Dana pembangunan berasal dari hibah Pemerintah Provinsi Sumsel tahun 2016 dan 2017 sebesar Rp 130 miliar.
Kuasa hukum MS, Sarkowi, menjelaskan, dengan dicabutnya gugatan, berakhir juga gugatan MS pada Kejaksaan Agung dan Kejaksaan Tinggi Sumatera Selatan. Permintaan mencabut gugatan langsung berasal dari yang bersangkutan.
”Saya hanya penerima kuasa. Jika pemilik kuasa ingin mencabut (gugatan), kami tidak bisa menolak, harus kami cabut,” ucapnya. Pihaknya juga tidak mengetahui pertimbangan pencabutan itu.
Gugatan itu didaftarkan oleh kuasa hukum pada 10 Juni 2021 lalu. Seusai gugatan dicabut, pihaknya tidak bisa lagi bergerak melakukan tindakan hukum.
Terkait sidang praperadilan, Naimullah menuturkan, pihaknya telah menyiapkan jawaban untuk gugatan yang dilayangkan. Hanya saja, gugatan tersebut batal. ”Namun, jika sewaktu-waktu tersangka mengajukan praperadilan lagi, kami sudah siap memberikan jawaban,” ucapnya.
Naimullah menegaskan, penyidik telah menjalankan semua proses, termasuk penetapan tersangka, sesuai ketentuan. ”Karena memang tidak ada hal yang ditutupi.
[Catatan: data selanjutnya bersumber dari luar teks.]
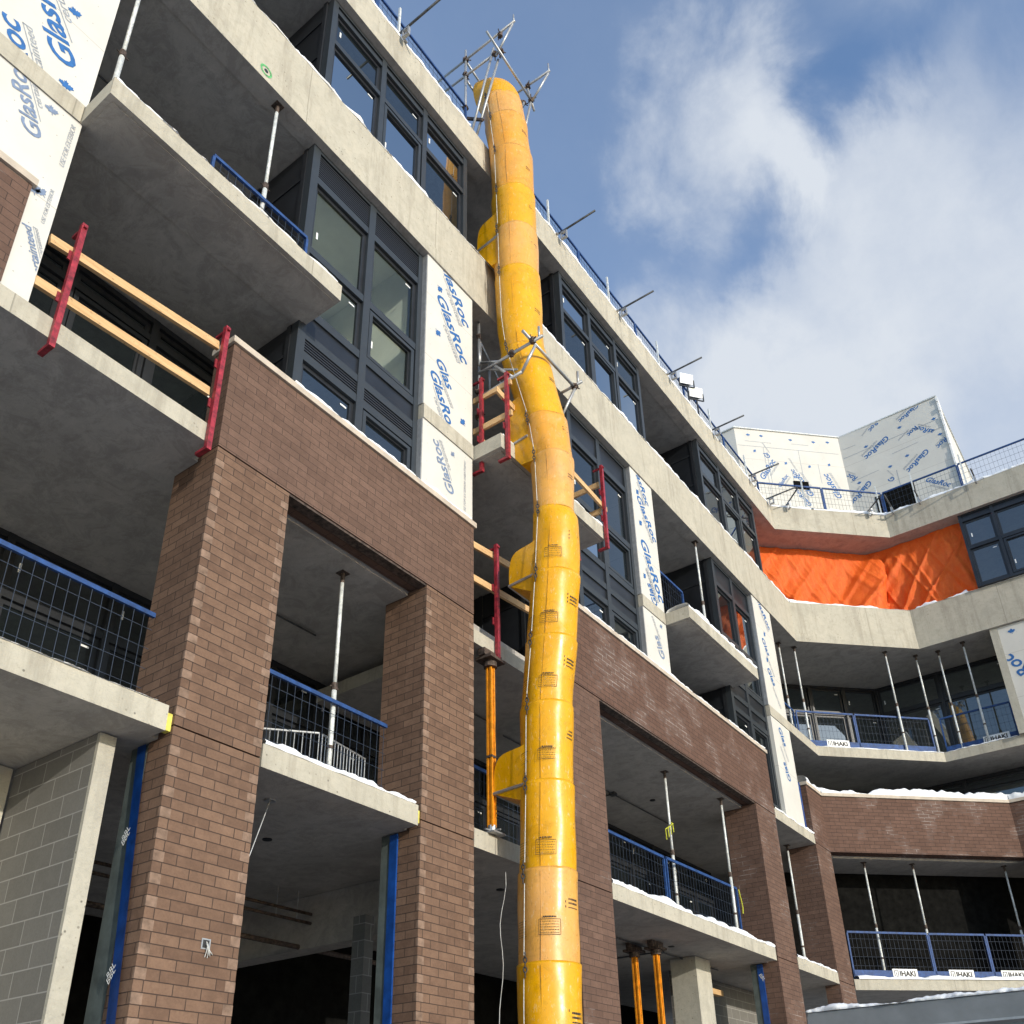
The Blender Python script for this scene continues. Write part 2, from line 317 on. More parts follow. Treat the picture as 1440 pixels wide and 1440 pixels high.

Semua sudah sesuai ketetapan yang berlaku,” ujarnya.
Koordinator Forum Indonesia untuk Transparansi Anggaran (Fitra) Sumsel Nunik Handayani mengatakan, dana hibah memang sangat rentan diselewengkan karena penggunaannya sulit diawasi. ”Biasanya dana hibah digunakan untuk kepentingan kampanye ketika mendekati pilkada atau untuk kepentingan lain,” ujarnya.
Sebenarnya kasus dana hibah Masjid Sriwijaya ini bisa ditelusuri lebih dalam karena kemungkinan besar tidak hanya melibatkan keenam tersangka, tetapi juga bisa menyeret pejabat lain, utamanya legislatif dan eksekutif. ”Karena penggunaan dana hibah ini adalah kewenangan sepenuhnya dari kepala daerah dan juga anggota DPRD sebagai legislatif,” katanya.